Cette décision est « motivée par des questions mesquines de politique intérieure qui aboutissent à des politiques allant à l'encontre de la paix et de la sécurité dans le monde », a-t-il poursuivi.

Le secrétaire général adjoint de la Ligue arabe pour les Affaires de la Palestine et les Territoires occupés, Saïd Abou Ali, a aussi « vivement dénoncé » la nouvelle position de Canberra, estimant qu'elle constitue « un alignement flagrant sur la politique de l'occupation israélienne et un encouragement à poursuivre son agression continue » contre le peuple palestinien.

Israël a au contraire salué « un pas dans la bonne direction » et « félicite le gouvernement australien pour son attitude au sujet des sanctions contre l'Iran, sa position proisraélienne à l'ONU et contre l'antisémitisme », a indiqué le ministère israélien des Affaires étrangères dans un communiqué.

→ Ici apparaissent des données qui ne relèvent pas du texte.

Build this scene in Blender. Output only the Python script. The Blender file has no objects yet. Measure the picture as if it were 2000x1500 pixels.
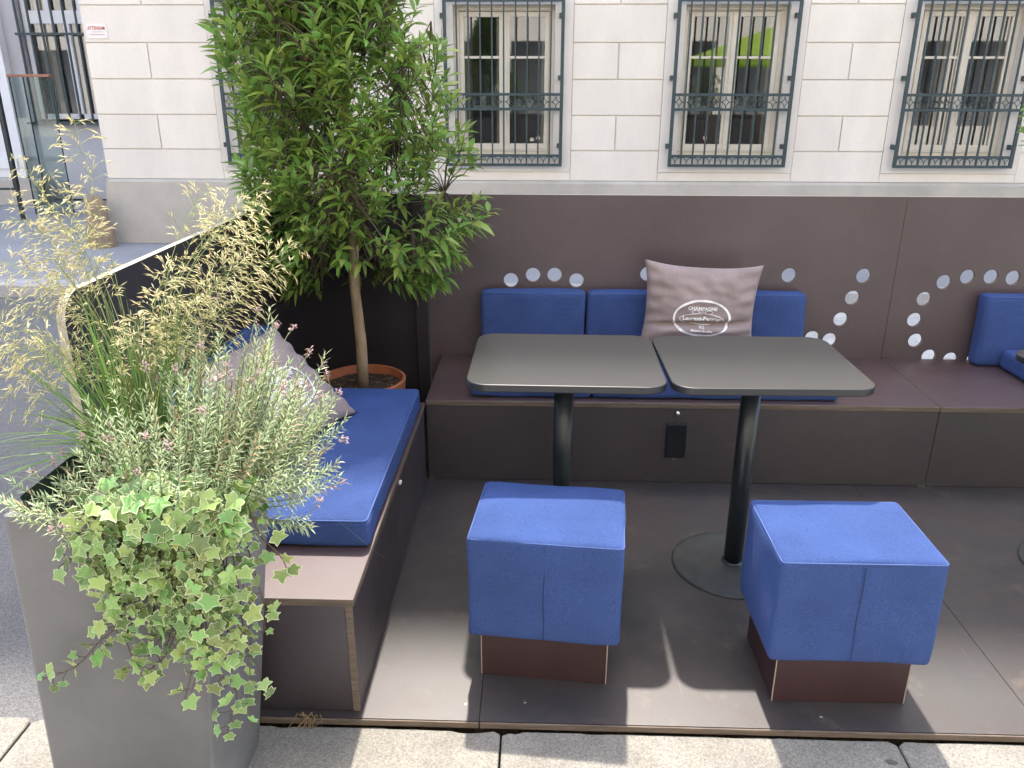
import bpy, bmesh, math, random
from mathutils import Vector, Matrix, noise
R = math.radians
rnd = random.Random(7)
SC = bpy.context.scene
COL = SC.collection

# ------------------------------------------------------------------ camera, light
cam = bpy.data.cameras.new("camera"); camo = bpy.data.objects.new("camera", cam); COL.objects.link(camo)
fw = Vector((-0.0305167, 0.93630938, -0.34984778)); rt = Vector((0.99945253, 0.03305981, 0.00129833)); up = Vector((-0.01278154, 0.34961663, 0.93680566))
camo.matrix_world = Matrix(((rt.x, up.x, -fw.x, 0.44636), (rt.y, up.y, -fw.y, -1.65272), (rt.z, up.z, -fw.z, 1.55088), (0, 0, 0, 1)))
cam.sensor_width = 36; cam.lens = 1581.07 / 2000 * 36; cam.clip_end = 500; cam.clip_start = 0.05
SC.camera = camo
SUN_EL, SUN_AZ = R(63.5), R(-1.5)
w = bpy.data.worlds.new("World"); SC.world = w; w.use_nodes = True
nt = w.node_tree; sky = nt.nodes.new("ShaderNodeTexSky"); sky.sky_type = 'NISHITA'; sky.sun_disc = False
sky.sun_elevation = SUN_EL; sky.sun_rotation = SUN_AZ; sky.air_density = 1.0; sky.dust_density = 2.0; sky.ozone_density = 1.0
bg = nt.nodes["Background"]; bg.inputs[1].default_value = 0.15; nt.links.new(sky.outputs[0], bg.inputs[0])
sl = bpy.data.lights.new("sun", 'SUN'); so = bpy.data.objects.new("sun", sl); COL.objects.link(so)
sl.energy = 2.0; sl.angle = R(1.3); sl.color = (1, 0.94, 0.84)
sd = Vector((math.sin(SUN_AZ) * math.cos(SUN_EL), math.cos(SUN_AZ) * math.cos(SUN_EL), math.sin(SUN_EL)))
so.rotation_euler = sd.to_track_quat('Z', 'Y').to_euler(); so.location = (0, 8, 20)
SC.view_settings.view_transform = 'Standard'; SC.view_settings.look = 'None'
SC.view_settings.exposure = 2.25; SC.view_settings.gamma = 1
SC.cycles.max_bounces = 8; SC.cycles.transparent_max_bounces = 12; SC.cycles.sample_clamp_indirect = 6

# ------------------------------------------------------------------ materials
MATS = {}
def mat(name, col, rough=0.6, var=0.0, vscale=6.0, bump=0.0, bscale=60.0, col2=None, metal=0.0, spec=0.5, island=0.0, trans=0.0,
        tcol=None, fine=0.0, fscale=200.0, sheen=0.0, stretch=None, detail=6.0, rvar=0.0, weave=0.0, wscale=330.0, coat=0.0, scuff=0.0, scol=(0.16, 0.14, 0.125)):
    if name in MATS: return MATS[name]
    m = bpy.data.materials.new(name); m.use_nodes = True; n = m.node_tree.nodes; l = m.node_tree.links
    p = n["Principled BSDF"]; out = n["Material Output"]
    p.inputs["Base Color"].default_value = (*col, 1); p.inputs["Roughness"].default_value = rough
    p.inputs["Metallic"].default_value = metal; p.inputs["Specular IOR Level"].default_value = spec
    if sheen: p.inputs["Sheen Weight"].default_value = sheen; p.inputs["Sheen Roughness"].default_value = 0.4; p.inputs["Sheen Tint"].default_value = (*[min(1, c * 3) for c in col], 1)
    if coat: p.inputs["Coat Weight"].default_value = coat; p.inputs["Coat Roughness"].default_value = 0.15
    tc = n.new("ShaderNodeTexCoord"); src = tc.outputs["Object"]
    if stretch:
        mp = n.new("ShaderNodeMapping"); mp.inputs["Scale"].default_value = stretch; l.new(src, mp.inputs[0]); src = mp.outputs[0]
    cur = None
    def mix(fac, a, b):
        x = n.new("ShaderNodeMix"); x.data_type = 'RGBA'
        if hasattr(fac, 'links'): l.new(fac, x.inputs[0])
        else: x.inputs[0].default_value = fac
        for i, v in ((6, a), (7, b)):
            if hasattr(v, 'links'): l.new(v, x.inputs[i])
            else: x.inputs[i].default_value = (*v, 1)
        return x.outputs[2]
    if var:
        nz = n.new("ShaderNodeTexNoise"); nz.inputs["Scale"].default_value = vscale; nz.inputs["Detail"].default_value = detail; nz.inputs["Roughness"].default_value = 0.62
        l.new(src, nz.inputs["Vector"])
        rm = n.new("ShaderNodeMapRange"); rm.inputs[1].default_value = 0.32; rm.inputs[2].default_value = 0.68; l.new(nz.outputs[0], rm.inputs[0])
        c2 = col2 if col2 else tuple(max(0, c * (1 - var)) for c in col)
        c1 = col if col2 else tuple(c * (1 + var) for c in col)
        cur = mix(rm.outputs[0], c1, c2)
        if rvar:
            r2 = n.new("ShaderNodeMapRange"); r2.inputs[1].default_value = 0.3; r2.inputs[2].default_value = 0.7
            r2.inputs[3].default_value = rough - rvar; r2.inputs[4].default_value = rough + rvar
            l.new(nz.outputs[0], r2.inputs[0]); l.new(r2.outputs[0], p.inputs["Roughness"])
    if scuff and cur:
        for (sc_, ang, lo, hi) in (((30, 1.6, 30), 0.4, 0.64, 0.80), ((2.2, 26, 26), -0.5, 0.66, 0.82), ((7, 7, 7), 0.0, 0.58, 0.85)):
            mp2 = n.new("ShaderNodeMapping"); mp2.inputs["Scale"].default_value = sc_; mp2.inputs["Rotation"].default_value = (0, 0, ang); l.new(tc.outputs["Object"], mp2.inputs[0])
            n2 = n.new("ShaderNodeTexNoise"); n2.inputs["Scale"].default_value = 1.0; n2.inputs["Detail"].default_value = 8; n2.inputs["Roughness"].default_value = 0.68; l.new(mp2.outputs[0], n2.inputs["Vector"])
            r3 = n.new("ShaderNodeMapRange"); r3.inputs[1].default_value = lo; r3.inputs[2].default_value = hi; r3.inputs[3].default_value = 0; r3.inputs[4].default_value = scuff; l.new(n2.outputs[0], r3.inputs[0])
            cur = mix(r3.outputs[0], cur, scol)
    if fine:
        nf = n.new("ShaderNodeTexNoise"); nf.inputs["Scale"].default_value = fscale; nf.inputs["Detail"].default_value = 3; l.new(tc.outputs["Object"], nf.inputs["Vector"])
        rf = n.new("ShaderNodeMapRange"); rf.inputs[1].default_value = 0.3; rf.inputs[2].default_value = 0.7; rf.inputs[3].default_value = 1 - fine; rf.inputs[4].default_value = 1 + fine
        l.new(nf.outputs[0], rf.inputs[0])
        mm = n.new("ShaderNodeVectorMath"); mm.operation = 'SCALE'
        if cur: l.new(cur, mm.inputs[0])
        else: mm.inputs[0].default_value = col
        l.new(rf.outputs[0], mm.inputs["Scale"]); cur = mm.outputs[0]
    if island:
        g = n.new("ShaderNodeNewGeometry")
        h = n.new("ShaderNodeHueSaturation")
        a = n.new("ShaderNodeMapRange"); a.inputs[3].default_value = 0.5 - 0.05 * island; a.inputs[4].default_value = 0.5 + 0.03 * island
        b = n.new("ShaderNodeMapRange"); b.inputs[3].default_value = 1 - 0.5 * island; b.inputs[4].default_value = 1 + 0.6 * island
        wn = n.new("ShaderNodeTexWhiteNoise"); wn.noise_dimensions = '1D'
        l.new(g.outputs["Random Per Island"], a.inputs[0]); l.new(g.outputs["Random Per Island"], wn.inputs["W"]); l.new(wn.outputs["Value"], b.inputs[0])
        l.new(a.outputs[0], h.inputs["Hue"]); l.new(b.outputs[0], h.inputs["Value"])
        if cur: l.new(cur, h.inputs["Color"])
        else: h.inputs["Color"].default_value = (*col, 1)
        cur = h.outputs[0]
    if cur: l.new(cur, p.inputs["Base Color"])
    last = None
    if bump:
        nb = n.new("ShaderNodeTexNoise"); nb.inputs["Scale"].default_value = bscale; nb.inputs["Detail"].default_value = 5; l.new(src, nb.inputs["Vector"])
        bp = n.new("ShaderNodeBump"); bp.inputs["Strength"].default_value = bump; bp.inputs["Distance"].default_value = 0.01; l.new(nb.outputs[0], bp.inputs["Height"])
        l.new(bp.outputs[0], p.inputs["Normal"]); last = bp
    if weave:
        mx = n.new("ShaderNodeMath"); mx.operation = 'MAXIMUM'
        prev = None
        for d in ('X', 'Y', 'Z'):
            wv = n.new("ShaderNodeTexWave"); wv.wave_type = 'BANDS'; wv.bands_direction = d; wv.inputs["Scale"].default_value = wscale / 6.28; wv.inputs["Distortion"].default_value = 0.6
            l.new(tc.outputs["Object"], wv.inputs["Vector"])
            if prev is None: prev = wv.outputs["Fac"]
            else:
                ad = n.new("ShaderNodeMath"); ad.operation = 'ADD'; l.new(prev, ad.inputs[0]); l.new(wv.outputs["Fac"], ad.inputs[1]); prev = ad.outputs[0]
        bp = n.new("ShaderNodeBump"); bp.inputs["Strength"].default_value = weave; bp.inputs["Distance"].default_value = 0.001; l.new(prev, bp.inputs["Height"])
        if last: l.new(last.outputs[0], bp.inputs["Normal"])
        l.new(bp.outputs[0], p.inputs["Normal"])
    if trans:
        t = n.new("ShaderNodeBsdfTranslucent"); ms = n.new("ShaderNodeMixShader"); ms.inputs[0].default_value = trans
        if cur and not tcol:
            l.new(cur, t.inputs[0])
        else: t.inputs[0].default_value = (*(tcol or col), 1)
        l.new(p.outputs[0], ms.inputs[1]); l.new(t.outputs[0], ms.inputs[2]); l.new(ms.outputs[0], out.inputs[0])
    MATS[name] = m
    return m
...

Le président américain Donald Trump a reconnu Jérusalem comme capitale d'Israël le 6 décembre 2017, avant d'y transférer en mai l'ambassade américaine depuis Tel-Aviv. La cérémonie avait coïncidé avec des heurts dans la bande de Gaza et au moins 62 Palestiniens avaient été tués ce jour-là par des tirs israéliens.

« Décision totalement risquée »

M. Morrison avait déjà évoqué en octobre, avant une élection partielle cruciale pour sa courte majorité, ce changement d'orientation dans la politique étrangère australienne. Mais il avait temporisé après un tollé politique en Australie.

Saluée à l'époque par le premier ministre israélien Benyamin Nétanyahou, cette annonce avait suscité la colère de l'Indonésie voisine qui compte la plus importante population musulmane au monde et le gel de négociations pour un accord commercial bilatéral. Anticipant l'annonce de sa décision, Canberra a conseillé vendredi la prudence aux Australiens qui se rendraient en Indonésie.

Le premier ministre cherche à séduire l'électorat juif et chrétien conservateur et s'attirer les bonnes grâces de la Maison-Blanche alors qu'il redoute un revers électoral l'an prochain. Samedi, il s'est aussitôt attiré les critiques du Parti travailliste (opposition) estimant que le gouvernement a mis « l'intérêt personnel devant l'intérêt national ».

« Il s'agit d'une décision totalement risquée qui n'apporte aucun bénéfice » et place l'Australie « en décalage » avec la communauté internationale, a déclaré une haute responsable travailliste, Penny Wong, dans un communiqué.

La décision du gouvernement Morrison risque d'alimenter les tensions. L'ambassadeur palestinien en Australie, Izzat Abdulhadi, a affirmé vendredi à l'AFP que le gouvernement palestinien entendait appeler les pays arabes et musulmans à « retirer leurs ambassadeurs » et à « prendre des mesures de boycott économique ».